As used vehicle values normalize, some borrowers who are deeply underwater on their loans are choosing to surrender vehicles. When collateral values have declined, the resulting loss can be substantially larger than what institutions experienced just a few years ago.
For credit unions with significant auto concentrations, understanding both delinquency trends and collateral value trends is becoming increasingly important. A portfolio may appear manageable based solely on delinquency metrics while still producing larger-than-expected losses when defaults occur.
Commercial lending
Commercial loan delinquency across credit unions has approached or exceeded 1% in recent periods, while business bankruptcy filings have increased nationally. Taken together, these indicators suggest that some business borrowers are facing growing financial strain.

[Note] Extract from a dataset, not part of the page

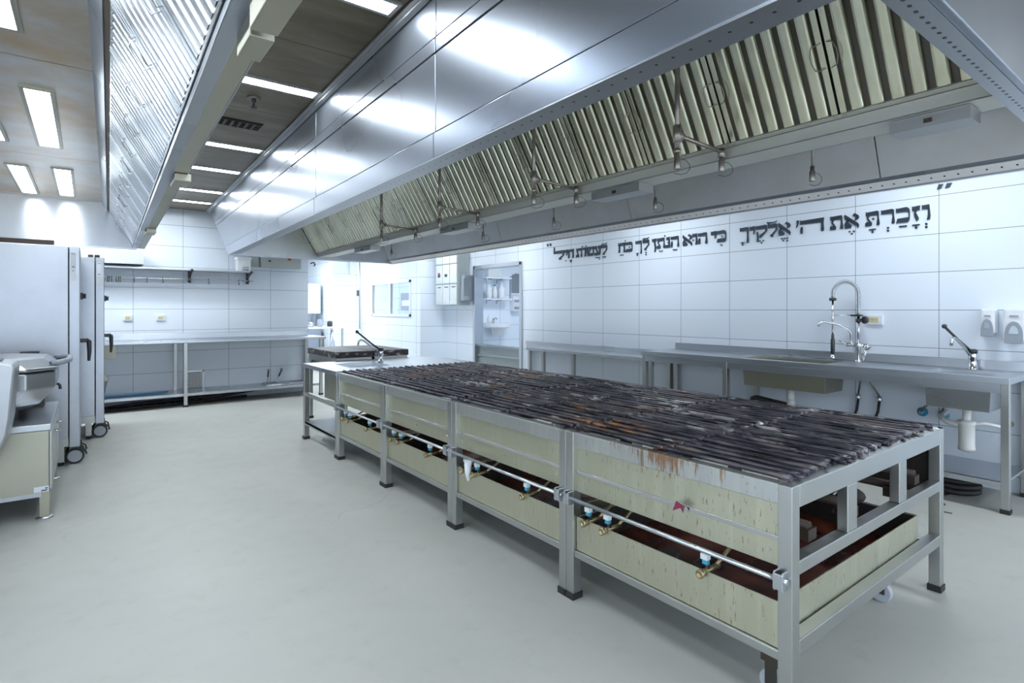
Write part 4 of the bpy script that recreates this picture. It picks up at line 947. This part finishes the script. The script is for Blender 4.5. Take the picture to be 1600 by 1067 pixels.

The challenge with commercial portfolios is that deterioration can develop gradually before becoming visible through traditional delinquency reporting. That makes proactive monitoring especially important. Credit unions should evaluate risk ratings, industry concentrations, geographic exposure, borrower performance, and emerging trends that could affect repayment capacity.
As Rohne noted during the webinar, effective credit risk management requires more than reviewing delinquency reports. It requires identifying potential weaknesses before they become actual losses.
Real estate
Real estate lending presents a different story. Delinquencies are increasing across the industry, yet many credit unions have not experienced a corresponding increase in losses. In many cases, strong property values and borrower equity have helped limit loss severity. The question is whether those conditions will continue.
Future performance will depend heavily on local market conditions, housing supply, and property values. Markets with persistent housing shortages may continue to support collateral values even if delinquencies rise. Other markets could experience greater pressure if economic conditions weaken or home prices soften.
This is one reason why broad national statistics only tell part of the story. Credit unions should understand how local economic conditions influence the specific risks within their own real estate portfolios.